Travelogues, Part 3: To the Karoo

Welcome to my series of posts about my research trip to South Africa in June/July! See also parts one and two

(As usual, all writing on this blog is solely my opinion and does not reflect the attitudes of any of my projects, institutions, colleagues, etc…)

June 23: Wait… wait… wait… GO!

Today, we wake, knowing this is the day we set forth. Well, hoping that this is the day we set forth since we’ve already been delayed by a customs snafu. Supposedly, our telescope parts were en route from Johannesburg to Cape Town the night before, though FedEx’s online page still says they are in Germany. After many calls back and forth, we find that, indeed two big wooden crates have arrived in Cape Town, but only four boxes, when we were expecting five. Okaaaay…

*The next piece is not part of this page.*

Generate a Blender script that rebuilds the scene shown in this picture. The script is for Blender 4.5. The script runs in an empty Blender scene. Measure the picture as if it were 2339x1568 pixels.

As we wait for a truck to deliver our goodies to the SKA office, I lie in the back of our empty trailer, staring at the sky which is, for the first time this trip, starting to clear. I admire the first quarter moon in the sky…. wait, what? It’s late morning, why the hell am I seeing the first qua…. oooooOOOOOoooooo. Right, Southern Hemisphere! It’s a nearly 3rd quarter moon, but to me, having lived my whole life in the Northern Hemisphere, it seems “backwards!” Finally, I get my first taste of visual astronomy below the equator. I can only hope that the Karoo is not as cloudy as Cape Town has been so that I can see the night sky.

"Every planet has a north..."

So, finally, this little truck arrives, way too little to have all of our stuff. It has one crate in it, and no jack or lift or anything. Oh, and we have to follow him to the airport to confirm and pick up the rest. What can we do put cross our fingers and hop in the truck, and follow him to the FedEx building at the airport! There were indeed two crates after all, and Pat confirmed that they were ours. The driver of the small truck turned out to be rather skillful in using a crate jack to maneuver our two crates into the tow trailer attached to our bakkie (aka, pickup truck) so that they just fit! Then we went around to the other side of the airport for the boxes, and discovered that two had been grouped into a bag so that it seemed like just four. FINALLY, we could breathe a sigh of relief! All our parts are here. We can build a 64-element array! And so, we head east with our prize.

The landscape slowly changed from lush and green, to sort of green-ish, to desert brown as we drove into the Northern Cape and into the Karoo. We ate at a fast food chain called Wimpy’s, which we later decided would never go over in the US on account of the name. As the day gives way to night, my face is literally pressed up on the glass of the truck as I marvel at the stars. Well, for a few seconds before my breath fogs up the glass. For the first time in several years, I am completely LOST among alien constellations! But you have to get out of the car to see the Milky Way is all of its dust-lane-ridden, bulgy, beautiful splendor. I finally get that chance when we reach the field station just a little ways from the telescope site for a quick visit with the site manager. What can I say? I was stunned…

(Since you couldn’t be there, enjoy this lovely time lapse video of the sky from Australia by Alex Cherney, which I saw on Bad Astronomy.)
[vimeo 24253126 w=500 h=281]

Ocean Sky from Alex Cherney on Vimeo.

Finally, we make it to site, and damn, it is cold! I move into my little third of a trailer with my space heater and electric blanket, and settle in for the night before I finally get to see the southern twin of the array that I’ve been using in Green Bank for years.